- _The exercise_: Leave out all pictures. Return exactly the lines from the top of the material through the line containing "COL = scn.collection".

- _Provided data_:
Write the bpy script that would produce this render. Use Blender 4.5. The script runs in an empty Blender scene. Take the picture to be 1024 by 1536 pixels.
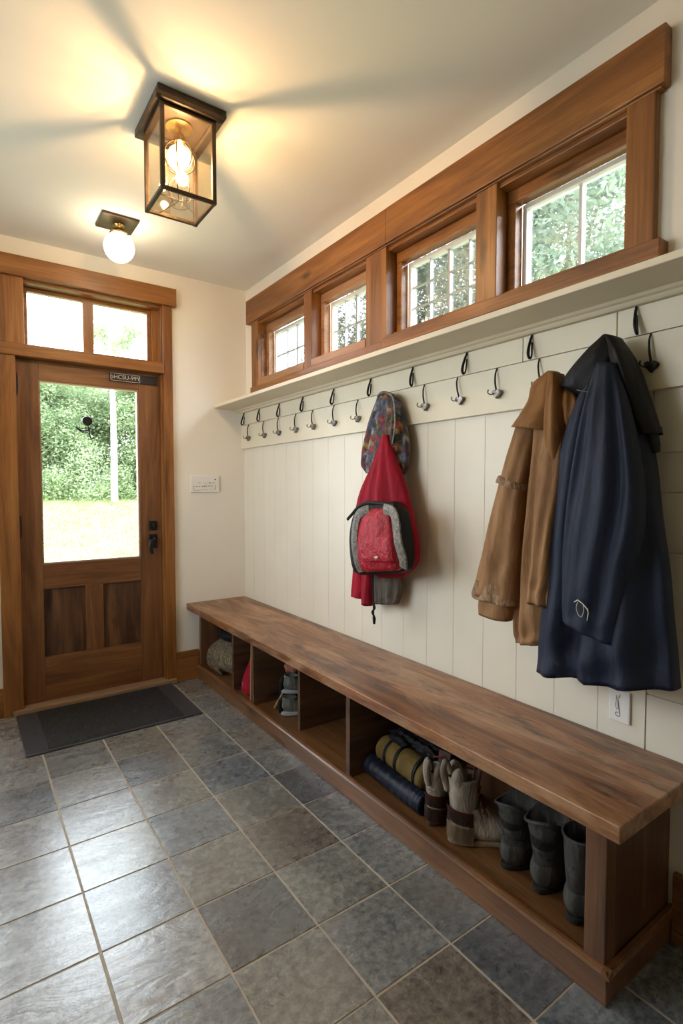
import bpy, bmesh, math, random
import numpy as np
from mathutils import Vector, Matrix
PI = math.pi
rnd = random.Random(7)
scn = bpy.context.scene
COL = scn.collection

# ------------------------------------------------------------------ camera
F, CX, CY, CZ, YAW, PITCH = 796.69, -1.6959, -3.5974, 1.3224, 0.6160, -0.0436
fw = Vector((math.sin(YAW)*math.cos(PITCH), math.cos(YAW)*math.cos(PITCH), math.sin(PITCH)))
rt = Vector((math.cos(YAW), -math.sin(YAW), 0)); up = rt.cross(fw)
cam = bpy.data.cameras.new('camera'); camo = bpy.data.objects.new('camera', cam); COL.objects.link(camo)
cam.sensor_fit = 'VERTICAL'; cam.sensor_height = 36; cam.lens = F/1536*36; cam.clip_start = 0.02; cam.clip_end = 300
m = Matrix((rt, up, -fw)).transposed().to_4x4(); m.translation = Vector((CX, CY, CZ)); camo.matrix_world = m
scn.camera = camo

def W(u, v, x):
    """world point measured from the photograph on the plane at distance |x| from the bench wall"""
    d = fw + rt*((u-512)/F) - up*((v-768)/F)
    t = (x-CX)/d.x
    return Vector((CX, CY, CZ)) + d*t

# ------------------------------------------------------------------ materials
def new_mat(name):
    M = bpy.data.materials.new(name); M.use_nodes = True
    nt = M.node_tree; nt.nodes.clear()
    out = nt.nodes.new('ShaderNodeOutputMaterial'); b = nt.nodes.new('ShaderNodeBsdfPrincipled')
    nt.links.new(b.outputs[0], out.inputs[0])
    return M, nt, b
def N(nt, typ, **kw):
    n = nt.nodes.new(typ)
    for k, v in kw.items():
        if k.startswith('i_'):
            key = k[2:]; key = int(key) if key.isdigit() else key.replace('_', ' ')
            n.inputs[key].default_value = v
        else: setattr(n, k, v)
    return n
def L(nt, a, b): nt.links.new(a, b)
def ramp(nt, fac, stops):
    r = nt.nodes.new('ShaderNodeValToRGB'); cr = r.color_ramp
    while len(cr.elements) < len(stops): cr.elements.new(0.5)
    for e, (p, c) in zip(cr.elements, stops): e.position = p; e.color = (*c, 1)
    L(nt, fac, r.inputs[0]); return r.outputs[0]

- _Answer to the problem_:
Write the bpy script that would produce this render. Use Blender 4.5. The script runs in an empty Blender scene. Take the picture to be 1024 by 1536 pixels.
import bpy, bmesh, math, random
import numpy as np
from mathutils import Vector, Matrix
PI = math.pi
rnd = random.Random(7)
scn = bpy.context.scene
COL = scn.collection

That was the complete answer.